Full of Eastern promise

12 January 1998



Completion of one of the biggest dams in the Middle East is anticipated later this year. Alan George and Tim Woods Ballard examine the critical role the Bassel al Assad dam will play in Syria’s overall water policy.


FOLLOWING the tragic death of Syrian President Hafez al Assad’s eldest son in a car accident, the former Khabour dam was renamed the Martyr Bassel Hafez al Assad dam. Situated on the Khabour river, a tributary of the Euphrates in northeast Syria, this structure looks set to become one of the biggest dams ever constructed in the Middle East.

The origins of the project can be traced back to the 1970s, when studies and designs were first prepared by the Bulgarian firm Agrocomplect. However, progress was blocked due to the acute currency shortages that Syria experienced throughout the 1980s. Slowly, financial matters began to improve and, in 1995, Syria’s Irrigation Ministry was successful in securing funding from the Kuwait Fund for Arab Economic Development (KFAED). Britain’s Gibb Ltd was appointed to review the old Bulgarian designs and the firm was subsequently retained to provide assistance with construction supervision. The main construction contract is held by the state-owned RIMA company, and the Irrigation Ministry’s General Directorate for Tigris and the Khabour basin (GDTKB) is overseeing the scheme.

Major expansion

Located 25km south of the town of Hasakeh, the dam will store 605 million m3 of water in a 92.5km2 reservoir. Twenty metres high with a crest length of 5km, the dam will form part of a wider programme to develop the Khabour valley’s agricultural wealth; permitting a major expansion of irrigation.

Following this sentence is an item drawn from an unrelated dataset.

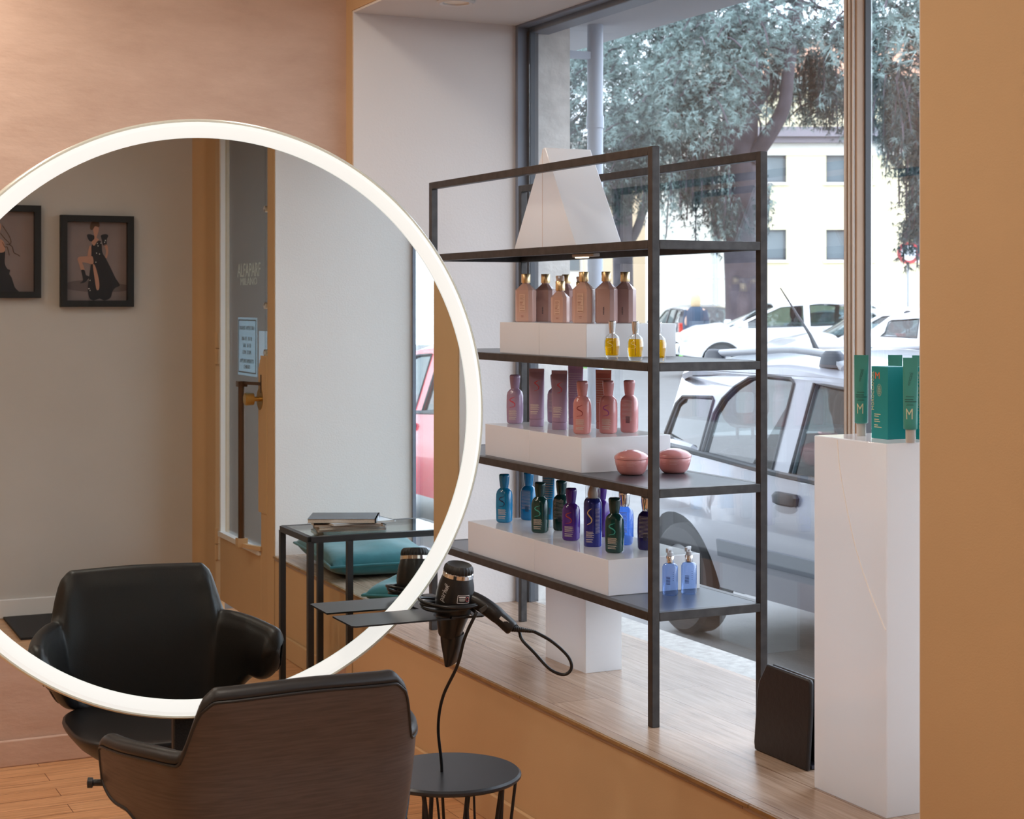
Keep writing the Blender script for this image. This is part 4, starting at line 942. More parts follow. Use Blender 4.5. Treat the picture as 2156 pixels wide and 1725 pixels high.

During construction, a particular problem of the site has been the prevalence of soils and bedrock with a high gypsum content. Such materials dissolve in water, which has caused subsidence at some other irrigation schemes in the Euphrates basin. To rectify this all materials with a gypsum content exceeding five per cent were excavated; a task which was completed in mid 1996.

The dam itself has a central core of clay with gravel shoulders. Beneath the core a 30m deep cement/bentonite wall has been built to reduce seepage. On the right abutment, the dam has been extended for a further 3km in the form of a clay-filled cut-off trench intercepting gypsiferous foundation rocks.

Completion

Final completion of the dam is anticipated some time this year. At the present time, the main embankment is almost at its full height, and construction of the low-level outlet works has been completed. The higher level works are undergoing final commissioning, as are the water intake structures for the main irrigation canals. (Each of these will be served by a pumping station to feed water to two high-level canals.) Construction of the spillway weir (located on the dam’s left flank), a downstream channel and the stilling basin are all essentially complete.

Although not entirely finished, the dam is already partially in use. During the 1996-7 winter about 50 million m3 of water was impounded. As the Khabour’s level was significantly below normal during the spring and summer of 1997, the impounded water proved to be of critical significance to farmers downstream of the dam, GDTKB’s head engineer, Adnan Merza, said.

When full, the reservoir will inundate about 8200ha of agricultural land, of which about one-quarter is presently irrigated by pumping from the river while the rest is rain-fed. About 30 000 people living in the area will be resettled immediately into new locations, supplied with all services and compensated for the loss of their houses and agricultural produce. Main roads on either side of the valley meanwhile will need realigning to take them beyond the inundated area.

Critical element

Bids are expected soon relating to the development of farmland to be irrigated from the dam. Presently, these areas, extending to the town of Sur in Deir az Zor Governorate, are cultivated using water pumped directly from the river and from wells, but both sources are unreliable and can sometimes be of poor quality.

After a difficult period, during which hard currency shortages forced Syria to delay badly-needed development schemes, agriculture in the Khabour valley is at last being brought closer to its potential. This dam comes at a fortuitous time, just when flows in all Syria’s most important rivers are falling. This is due to increased rates of abstraction in Syria and, in the case of the Euphrates, Tigris and Khabour, increased water use by Turkey, when the river levels rise.

Ultimately, the Bassel al Assad dam will prove to be a critical element in Syria’s overall water balance.